## EXERCISE GOAL
Go through the material and write it all out exactly, minus the pictures.

*****

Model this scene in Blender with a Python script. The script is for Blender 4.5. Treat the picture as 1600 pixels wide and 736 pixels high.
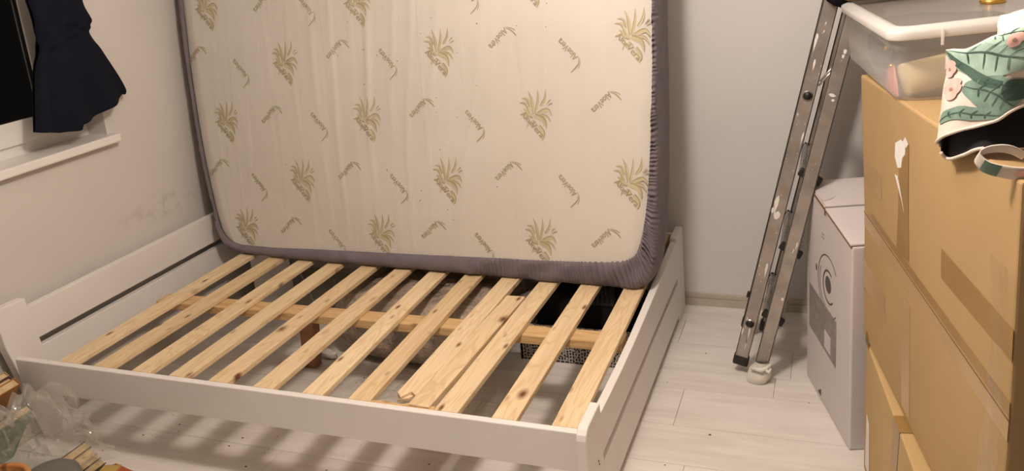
import bpy, bmesh, math, random
from mathutils import Vector, Matrix
random.seed(7)
sc = bpy.context.scene
for o in list(bpy.data.objects):
    bpy.data.objects.remove(o, do_unlink=True)
COL = sc.collection

# ------------------------------------------------------------------ camera
CAM_POS = Vector((2.62062, -1.78916, 1.60596))
YAW, PITCH, ROLL = -0.359213, -0.255178, -0.0849616
fw = Vector((math.sin(YAW)*math.cos(PITCH), math.cos(YAW)*math.cos(PITCH), math.sin(PITCH)))
r0 = Vector((math.cos(YAW), -math.sin(YAW), 0)); u0 = r0.cross(fw)
rt = math.cos(ROLL)*r0 + math.sin(ROLL)*u0
up = -math.sin(ROLL)*r0 + math.cos(ROLL)*u0
cd = bpy.data.cameras.new('camera'); cam = bpy.data.objects.new('camera', cd); COL.objects.link(cam)
M = Matrix.Identity(4)
for i in range(3):
    M[i][0] = rt[i]; M[i][1] = up[i]; M[i][2] = -fw[i]; M[i][3] = CAM_POS[i]
cam.matrix_world = M
cd.sensor_fit = 'HORIZONTAL'; cd.sensor_width = 36.0; cd.lens = 36.0*1300.48/1600
cd.shift_x = -34.54/1600; cd.shift_y = -139.72/1600
cd.clip_start = 0.02
sc.camera = cam

# ------------------------------------------------------------------ world (night outside the window)
w = bpy.data.worlds.new('night'); sc.world = w; w.use_nodes = True
w.node_tree.nodes['Background'].inputs[0].default_value = (0.020, 0.017, 0.014, 1)
w.node_tree.nodes['Background'].inputs[1].default_value = 0.3

# ------------------------------------------------------------------ ceiling lamp and exposure
LAMP = Vector((2.05, -0.36, 2.20))
ld = bpy.data.lights.new('ceiling_lamp_light', 'POINT'); ld.energy = 92; ld.color = (1.0, 0.865, 0.765)
ld.shadow_soft_size = 0.115
lo = bpy.data.objects.new('ceiling_lamp_light', ld); lo.location = LAMP; COL.objects.link(lo)
sc.view_settings.view_transform = 'Standard'; sc.view_settings.look = 'None'
sc.view_settings.gamma = 1.0; sc.view_settings.exposure = 0.0
sc.view_settings.use_curve_mapping = False

# ================================================================== helpers
def lin(c):
    return tuple(((x/255/12.92) if x/255 <= 0.04045 else ((x/255+0.055)/1.055)**2.4) for x in c)

class NT:
    def __init__(s, name):
        s.m = bpy.data.materials.new(name); s.m.use_nodes = True; s.t = s.m.node_tree
        s.b = s.t.nodes['Principled BSDF']; s.out = s.t.nodes['Material Output']
    def n(s, typ, **kw):
        q = s.t.nodes.new(typ)
        for k, v in kw.items():
            if k.startswith('i_'): q.inputs[k[2:].replace('_', ' ')].default_value = v
            else: setattr(q, k, v)
        return q
    def l(s, a, b): s.t.links.new(a, b)
    def coords(s, scale=(1, 1, 1), rand=True, kind='Object'):
        tc = s.n('ShaderNodeTexCoord'); mp = s.n('ShaderNodeMapping'); mp.inputs['Scale'].default_value = scale
        s.l(tc.outputs[kind], mp.inputs['Vector'])
        if rand:
            oi = s.n('ShaderNodeObjectInfo'); mu = s.n('ShaderNodeMath', operation='MULTIPLY'); mu.inputs[1].default_value = 37.0
            s.l(oi.outputs['Random'], mu.inputs[0]); cb = s.n('ShaderNodeCombineXYZ')
            for i in range(3): s.l(mu.outputs[0], cb.inputs[i])
            s.l(cb.outputs[0], mp.inputs['Location'])
        return mp.outputs['Vector']
    def noise(s, vec, scale, detail=3, rough=.55, dist=0):
        q = s.n('ShaderNodeTexNoise'); q.inputs['Scale'].default_value = scale; q.inputs['Detail'].default_value = detail
        q.inputs['Roughness'].default_value = rough; q.inputs['Distortion'].default_value = dist
        s.l(vec, q.inputs['Vector']); return q.outputs['Fac']
    def ramp(s, fac, stops):
        r = s.n('ShaderNodeValToRGB'); e = r.color_ramp.elements
        while len(e) < len(stops): e.new(0.5)
        for q, (p, c) in zip(e, stops): q.position = p; q.color = (*c, 1) if len(c) == 3 else c
        s.l(fac, r.inputs[0]); return r.outputs[0]
    def mix(s, fac, a, b, mode='MIX'):
        q = s.n('ShaderNodeMix', data_type='RGBA', blend_type=mode)
        for sock, v in ((q.inputs[0], fac), (q.inputs[6], a), (q.inputs[7], b)):
            if hasattr(v, 'is_output'): s.l(v, sock)
            elif isinstance(v, (int, float)): sock.default_value = v
            else: sock.default_value = (*v, 1)
        return q.outputs[2]
    def bump(s, h, strength=.3, dist=.01):
        q = s.n('ShaderNodeBump'); q.inputs['Strength'].default_value = strength; q.inputs['Distance'].default_value = dist
        s.l(h, q.inputs['Height']); s.l(q.outputs[0], s.b.inputs['Normal']); return q
    def color(s, v):
        if hasattr(v, 'is_output'): s.l(v, s.b.inputs['Base Color'])
        else: s.b.inputs['Base Color'].default_value = (*v, 1)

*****

## FULL ANSWER
Model this scene in Blender with a Python script. The script is for Blender 4.5. Treat the picture as 1600 pixels wide and 736 pixels high.
import bpy, bmesh, math, random
from mathutils import Vector, Matrix
random.seed(7)
sc = bpy.context.scene
for o in list(bpy.data.objects):
    bpy.data.objects.remove(o, do_unlink=True)
COL = sc.collection

# ------------------------------------------------------------------ camera
CAM_POS = Vector((2.62062, -1.78916, 1.60596))
YAW, PITCH, ROLL = -0.359213, -0.255178, -0.0849616
fw = Vector((math.sin(YAW)*math.cos(PITCH), math.cos(YAW)*math.cos(PITCH), math.sin(PITCH)))
r0 = Vector((math.cos(YAW), -math.sin(YAW), 0)); u0 = r0.cross(fw)
rt = math.cos(ROLL)*r0 + math.sin(ROLL)*u0
up = -math.sin(ROLL)*r0 + math.cos(ROLL)*u0
cd = bpy.data.cameras.new('camera'); cam = bpy.data.objects.new('camera', cd); COL.objects.link(cam)
M = Matrix.Identity(4)
for i in range(3):
    M[i][0] = rt[i]; M[i][1] = up[i]; M[i][2] = -fw[i]; M[i][3] = CAM_POS[i]
cam.matrix_world = M
cd.sensor_fit = 'HORIZONTAL'; cd.sensor_width = 36.0; cd.lens = 36.0*1300.48/1600
cd.shift_x = -34.54/1600; cd.shift_y = -139.72/1600
cd.clip_start = 0.02
sc.camera = cam

# ------------------------------------------------------------------ world (night outside the window)
w = bpy.data.worlds.new('night'); sc.world = w; w.use_nodes = True
w.node_tree.nodes['Background'].inputs[0].default_value = (0.020, 0.017, 0.014, 1)
w.node_tree.nodes['Background'].inputs[1].default_value = 0.3

# ------------------------------------------------------------------ ceiling lamp and exposure
LAMP = Vector((2.05, -0.36, 2.20))
ld = bpy.data.lights.new('ceiling_lamp_light', 'POINT'); ld.energy = 92; ld.color = (1.0, 0.865, 0.765)
ld.shadow_soft_size = 0.115
lo = bpy.data.objects.new('ceiling_lamp_light', ld); lo.location = LAMP; COL.objects.link(lo)
sc.view_settings.view_transform = 'Standard'; sc.view_settings.look = 'None'
sc.view_settings.gamma = 1.0; sc.view_settings.exposure = 0.0
sc.view_settings.use_curve_mapping = False

# ================================================================== helpers
def lin(c):
    return tuple(((x/255/12.92) if x/255 <= 0.04045 else ((x/255+0.055)/1.055)**2.4) for x in c)

class NT:
    def __init__(s, name):
        s.m = bpy.data.materials.new(name); s.m.use_nodes = True; s.t = s.m.node_tree
        s.b = s.t.nodes['Principled BSDF']; s.out = s.t.nodes['Material Output']
    def n(s, typ, **kw):
        q = s.t.nodes.new(typ)
        for k, v in kw.items():
            if k.startswith('i_'): q.inputs[k[2:].replace('_', ' ')].default_value = v
            else: setattr(q, k, v)
        return q
    def l(s, a, b): s.t.links.new(a, b)
    def coords(s, scale=(1, 1, 1), rand=True, kind='Object'):
        tc = s.n('ShaderNodeTexCoord'); mp = s.n('ShaderNodeMapping'); mp.inputs['Scale'].default_value = scale
        s.l(tc.outputs[kind], mp.inputs['Vector'])
        if rand:
            oi = s.n('ShaderNodeObjectInfo'); mu = s.n('ShaderNodeMath', operation='MULTIPLY'); mu.inputs[1].default_value = 37.0
            s.l(oi.outputs['Random'], mu.inputs[0]); cb = s.n('ShaderNodeCombineXYZ')
            for i in range(3): s.l(mu.outputs[0], cb.inputs[i])
            s.l(cb.outputs[0], mp.inputs['Location'])
        return mp.outputs['Vector']
    def noise(s, vec, scale, detail=3, rough=.55, dist=0):
        q = s.n('ShaderNodeTexNoise'); q.inputs['Scale'].default_value = scale; q.inputs['Detail'].default_value = detail
        q.inputs['Roughness'].default_value = rough; q.inputs['Distortion'].default_value = dist
        s.l(vec, q.inputs['Vector']); return q.outputs['Fac']
    def ramp(s, fac, stops):
        r = s.n('ShaderNodeValToRGB'); e = r.color_ramp.elements
        while len(e) < len(stops): e.new(0.5)
        for q, (p, c) in zip(e, stops): q.position = p; q.color = (*c, 1) if len(c) == 3 else c
        s.l(fac, r.inputs[0]); return r.outputs[0]
    def mix(s, fac, a, b, mode='MIX'):
        q = s.n('ShaderNodeMix', data_type='RGBA', blend_type=mode)
        for sock, v in ((q.inputs[0], fac), (q.inputs[6], a), (q.inputs[7], b)):
            if hasattr(v, 'is_output'): s.l(v, sock)
            elif isinstance(v, (int, float)): sock.default_value = v
            else: sock.default_value = (*v, 1)
        return q.outputs[2]
    def bump(s, h, strength=.3, dist=.01):
        q = s.n('ShaderNodeBump'); q.inputs['Strength'].default_value = strength; q.inputs['Distance'].default_value = dist
        s.l(h, q.inputs['Height']); s.l(q.outputs[0], s.b.inputs['Normal']); return q
    def color(s, v):
        if hasattr(v, 'is_output'): s.l(v, s.b.inputs['Base Color'])
        else: s.b.inputs['Base Color'].default_value = (*v, 1)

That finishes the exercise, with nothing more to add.